オタール・イオセリアーニ監督の映画「落葉」

映画「落葉」

《カンヌやベルリン、ヴェネチアなど海外の名だたる映画祭で数々の賞を受賞するなど世界各国で高い評価を受けるグルジア出身の名匠、オタール・イオセリアーニ。今回の特集では、ワイン工場で働く若者の日常を描いた「落葉」、思わぬ自由な時間を得て、人生を再発見していく男性の姿をユーモラスに描いた「ここに幸あり」など、4作品を上映します。ぜひご鑑賞ください。》

 オタール・イオセリアーニ監督の映画『落葉』(1966年、旧ソ連グルジア、96分、白黒)を観る。
 出演は、ラマーズ・ギオルゴビアーニ、マリーナ・カルツィヴァーゼ、ゲオルギー・ハラバーゼ。

 ワイン工場で働くことになったニコは、まじめな人柄で従業員の信頼を得る。工場では、ワインの質の向上よりも生産量を上げようと、まだ酸味の残るワインを出荷しようとするが、ニコたちは反対する・・・。グルジアの自然豊かな町を舞台にワイン工場で働く若者の日常を描く。 (特集パンフレットより)


 冒頭、ぶどう畑で多数の農民が働いている。収穫したぶどうを馬の背に積んで運ぶ。集めたぶどうの山を足で踏んでジュースを作り、地面に掘った穴の中へ発酵させるために入れている。発酵して熟成したワインを穴から取り出して、農民らは宴会を開く。
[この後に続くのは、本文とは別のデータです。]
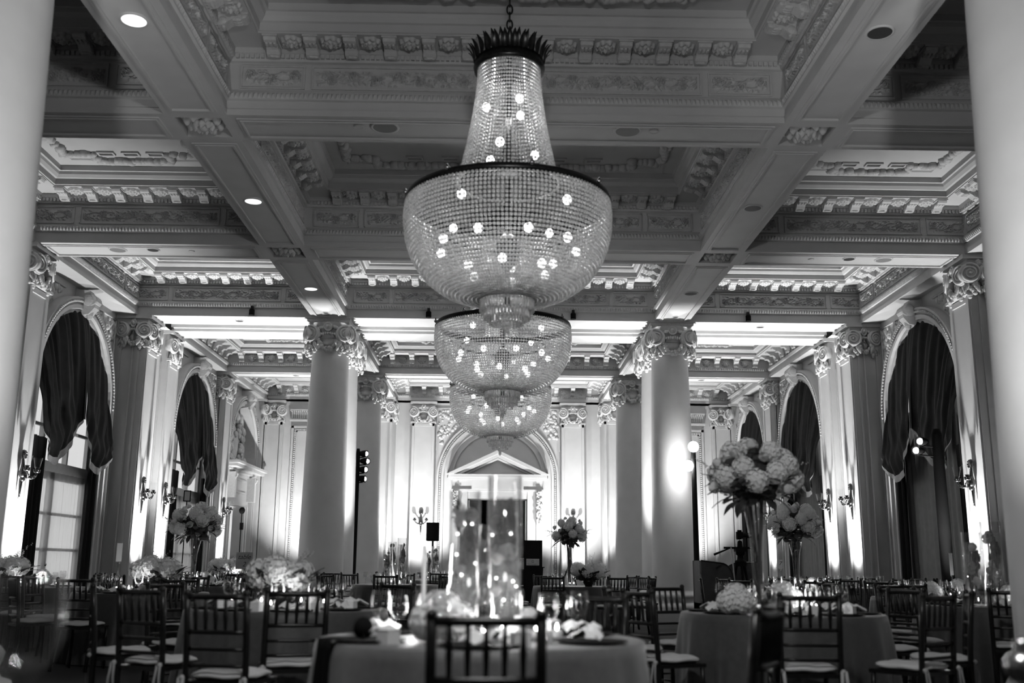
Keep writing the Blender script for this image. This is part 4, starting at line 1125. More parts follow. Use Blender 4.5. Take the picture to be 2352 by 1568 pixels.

ワインを飲んで歌ってと楽しむのだった。
 そして、農村の風景からワイン工場の風景へと切り替わる。
 主人公のニコ(ラマーズ・ギオルゴビアーニ)は、新人の醸造技師として初めて働くことになる。
 同僚になった女性技師(マリーナ・カルツィヴァーゼ)はニコの住む隣人で顔見知りだった。
 女性技師はワイン工場見学する団体客を案内する仕事をやっている。
 仕事が済んだ後、一緒に帰ったりするようになるが・・・。
 ある日、工場から出荷するワインにまだ熟成していない酸っぱいワインを上司の命令で出すように言われたのだが、現場の職人と発酵責任者のニコは反対した。
 会議でニコは、きまじめであることを幹部や同僚らから嘲笑された。
 会社の会議でもニコの発言は退けられて、酸っぱいワインを会社は製品として出荷した。
 
 町へ出荷されたワインをワイン関係者がレストランへ入って飲んだのだが、思ったように酸っぱくて飲めない代物だった。
 品質を保つという信用を台無しにする会社側の生産第一主義に反発したニコは、同僚の女性技師との仲もうまくいかず悩んでいたが、突拍子もないある行動に出た。
 ゼラチンを煮て溶液を、例の酸っぱいワイン貯蔵樽に賛同する職人たちに手伝ってもらい流し込んで固めてしまった。

 人々の喧嘩したり歌ったり飲んだり悲しんだり喜んだりと人生の様々な模様が、ユーモラスな笑いを誘う。